Income in the form of interest includes any income arising from loans, deposits, guarantees and current accounts. It also includes income from government securities, income from bonds, and negotiable securities issued by public and private companies and income from cash bonds

Dividend income, as mentioned in the Law No 16/2005 on Direct Taxes on Income, is subject to a flat tax of fifteen percent (15%).

If dividend distribution was subjected to withholding tax as stipulated in the law, the taxpayer does not pay tax on income.

Dividend income includes income from shares and similar income distributed by companies and other entities.

In the determination of business profits of a resident company, dividends and other profitshares received from a resident entity are exempt.

The profits which pay dividends have been taxed at 30% before the dividend is deducted. One could thus argue that the dividends have already been subjected to tax.

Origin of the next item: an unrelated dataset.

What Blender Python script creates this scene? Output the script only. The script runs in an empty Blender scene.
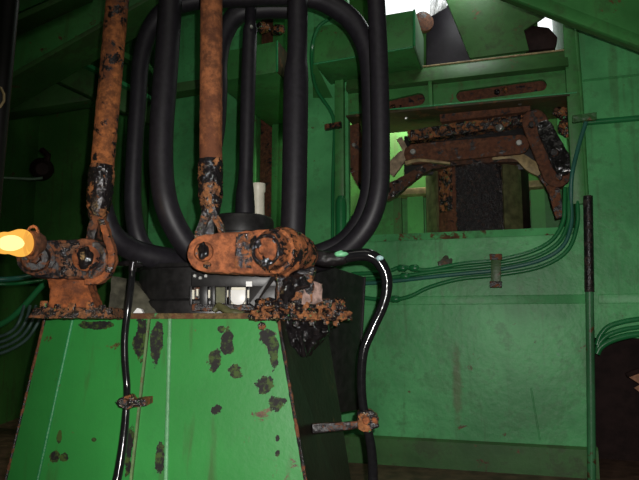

Income in the form of dividends includes income arising from shares and participation in the profits in any type of company as well as similar incomes distributed by any entity enumerated by article 38 of the law. Withholding tax is 15%

The term “royalty income’ includes all payments of any kind received as a payment for the use of, or the right to use, any copyright of literary, craftsmanship or scientific work including cinematograph films, films, or tapes used for radio or television broadcasting. The term also includes any payment received from using a trademark, design or model, computer application secret formula or process. It also includes the price of using, or of the right to use, industrial, commercial or scientific equipment or for information concerning industrial, commercial or scientific knowledge. Royalty income also includes payments for natural resource payments. Again tax is 15% flat rate

Rental income: All revenues derived from rent of machinery and other equipment and land including livestock in Rwanda, are included in taxable income, reduced by:

  • ten per cent (10%) of gross revenue as deemed expense;
  • interest paid on loans;
  • depreciation expenses as determined according to Article 24of the DTI. Income derived from the rent of buildings or houses incorporated as assets mentioned in Article 38 of this law is subject to corporate income tax and is exempted from rental income tax.

Rental incomes arising from houses and buildings incorporate as assets of qualifying entities (Art 38) are subject to corporation income tax and are exempted from rental income tax.  (Article 36 DTI).

Finally, it should be noted that some incomes can be compared to investment income as they are deducted at source using a rate identical to that used on investment income. These incomes include any profits from the lottery or any another games of chance (art. 51 DTI).  And yet more finally, lottery and gambling winnings are also subject to withholding tax at 15% and this deducted at source.

All withholding tax agents must complete returns and payments within 15 days of the period end,.

  Payment of tax

The rate of income tax applied to investments is not applied on a progressive basis as is the case for the majority of income tax payments described above. They are instead applied using a proportional rate which is fixed at fifteen percent (15%) of the assessed incomes (Article 33 parag.1 DTI).

“A withholding tax of fifteen percent (15%) is levied on the following payments made by resident individuals or resident entities including tax-exempt entities:

These incomes are any dividends, except those paid between companies, any interest paid on deposits, royalties, payments for performance by musicians, artist sportsperson and the profits of lotteries and other games of chance which have a monetary value (Article 51 DTI). The payments are subject to tax even when paid by or through an entity not resident in Rwanda For other investment incomes (interest other than that paid on money deposits, or rental incomes, other than those on houses and buildings and received by physical persons) the recipient will have to submit an annual declaration and to pay tax at a proportional rate of 15% by, at the latest, the 30th day of the sixth month of the following fiscal year (Article 12 DTI).